Святость и святые в русской духовной культуре. Том 1.
Шрифт:
Тема монастырей, церквей и особенно Печерской обители как монастыря по преимуществу определяет пространственную структуру ЖФ с лежащими в ее основе двумя идеями — собирания пространства в единый центр, равно «реальный» и символический, и соединения пространственного с духовным, божественным по замыслу, священным (сакрализация пространства) [542] . Поэтому каждый раз, когда вводится в ЖФ тема монастыря, обе указанные идеи актуализируются. Такое заполнение пространства «освящает» его, контролирует, задает его структуру, мерность, направления в нем, наконец, предопределяет его смысл, его идеологическую значимость, подобно тому как на личностно–персонажном уровне эту функцию выполняют святые отцы — те, кого называют божественный, блаженный, великий, преподобный, святой и т. п.
542
Ср.:
Темьже есть лепо намъ […] рещи, яко есть Господь на месте семь и есть свято место се и несть ино, но се домъ Божий и си врата небесьная. (56а–56б).
Но помимо этого «большого» и, так сказать, концептуализированного пространства, в ЖФ существует и «малое» пространство, отсылающее к быту с его реалиями. Оно присутствует в описаниях и монастыря и того, что находится вне монастырских стен. В монастыре это не только пещера, церковь, но и келья Антония, келья Феодосия, кельи монахов, которые он обходит по ночам, трапезная, монастырский двор, его стены и ворота, хозяйственные помещения (пекарня, кладовая, хлев и т. п.), колодец, огороды, на которых трудятся монахи, наконец, детали микроландшафта — ров («дебрь») у дороги, в который Варлаам бросает свою богатую одежду; место над пещерой, куда Феодосий «въ нощи излезъ» (36б);
«Малое» пространство в тексте жития скорее заполнено («населено»), нежели организовано посредством четких (или, по крайней мере, без труда усматриваемых) связей. Интервалы между «заполнениями», как правило, не охарактеризованы («пусты»); переходы от одного «заполнения» к другому слабо мотивированы; смежность положения («сочинение») преобладает над причинными связями («подчинением»). Дух непринудительности, некоторой произвольности в «сочинении» элементов заполнения пространства (по принципу «а вот еще…», «и еще одно…», «кстати,…» и т. п.) является определяющим, и это опять возвращает к аналогиям в живописи (многофигурное равномерное заполнение полотна), приведенным ранее [543] .
543
Сами «интервалы» обычно лишены содержания. Исключения немногочисленны. Ср. подробное описание пути в монастырь Феодосия, задержавшегося до позднего вечера у Изяслава, далеко от города, на телеге (43б–43в); или же рассказ о насильственном возвращении Варлаама домой, когда он сбрасывает с себя богатые одежды и «своима ногама попиращеть ю въ кале» (34б).

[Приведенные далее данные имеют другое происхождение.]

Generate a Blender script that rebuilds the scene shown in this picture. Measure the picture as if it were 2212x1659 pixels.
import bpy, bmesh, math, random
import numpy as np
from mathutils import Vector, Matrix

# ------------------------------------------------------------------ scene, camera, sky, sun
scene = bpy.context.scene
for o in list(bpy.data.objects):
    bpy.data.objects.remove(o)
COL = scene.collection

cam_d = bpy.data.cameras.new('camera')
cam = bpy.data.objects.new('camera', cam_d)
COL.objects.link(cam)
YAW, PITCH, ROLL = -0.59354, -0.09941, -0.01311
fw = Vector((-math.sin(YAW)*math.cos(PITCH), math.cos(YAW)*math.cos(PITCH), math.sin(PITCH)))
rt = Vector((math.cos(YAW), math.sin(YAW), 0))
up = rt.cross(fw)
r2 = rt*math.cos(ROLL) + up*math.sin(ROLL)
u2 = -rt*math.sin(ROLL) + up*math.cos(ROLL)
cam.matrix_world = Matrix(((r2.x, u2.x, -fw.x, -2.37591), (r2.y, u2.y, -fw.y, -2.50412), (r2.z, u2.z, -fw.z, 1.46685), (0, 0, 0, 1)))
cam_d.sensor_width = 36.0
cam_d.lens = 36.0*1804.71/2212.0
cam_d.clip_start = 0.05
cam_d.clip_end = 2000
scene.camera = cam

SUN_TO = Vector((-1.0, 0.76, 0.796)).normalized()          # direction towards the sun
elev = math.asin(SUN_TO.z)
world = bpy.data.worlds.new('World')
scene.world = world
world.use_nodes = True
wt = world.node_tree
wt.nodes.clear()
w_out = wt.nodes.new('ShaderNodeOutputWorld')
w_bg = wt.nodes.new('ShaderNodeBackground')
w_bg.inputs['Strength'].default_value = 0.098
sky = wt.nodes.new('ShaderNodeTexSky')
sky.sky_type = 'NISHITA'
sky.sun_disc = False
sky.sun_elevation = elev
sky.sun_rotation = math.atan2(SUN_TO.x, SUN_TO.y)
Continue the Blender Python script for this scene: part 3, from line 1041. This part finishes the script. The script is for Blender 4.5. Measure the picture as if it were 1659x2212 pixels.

6. «ЗАПОЛНЕНИЕ» ПРОСТРАНСТВЕННО–ВРЕМЕННОЙ СТРУКТУРЫ. ВЕЩИ И ЛЮДИ
Тем важнее вся сумма «заполняющего» это пространство — люди, известные и безызвестные, обозначенные по имени (иногда славному уже при жизни его носителя и позже ставшему достоянием русской святости и русской истории) и безымянные, вещи, события. Они «населяют» текст ЖФ, но «население», «заполнение» — не только элементы метаязыка, понятия, описывающие структуру памятника, но и обозначение конкретных и вполне реальных деяний Феодосия, приведших к созданию места свята — монастыря:
А иже преподобьный отець нашь Феодосий, иже поистине исполненъ духа святааго, темьже и Божия таланта умъноживъ, иже населивъ место множьствъмь черьноризець, иже пусто место суще, манастырь славенъ сотвори. (49а) [544]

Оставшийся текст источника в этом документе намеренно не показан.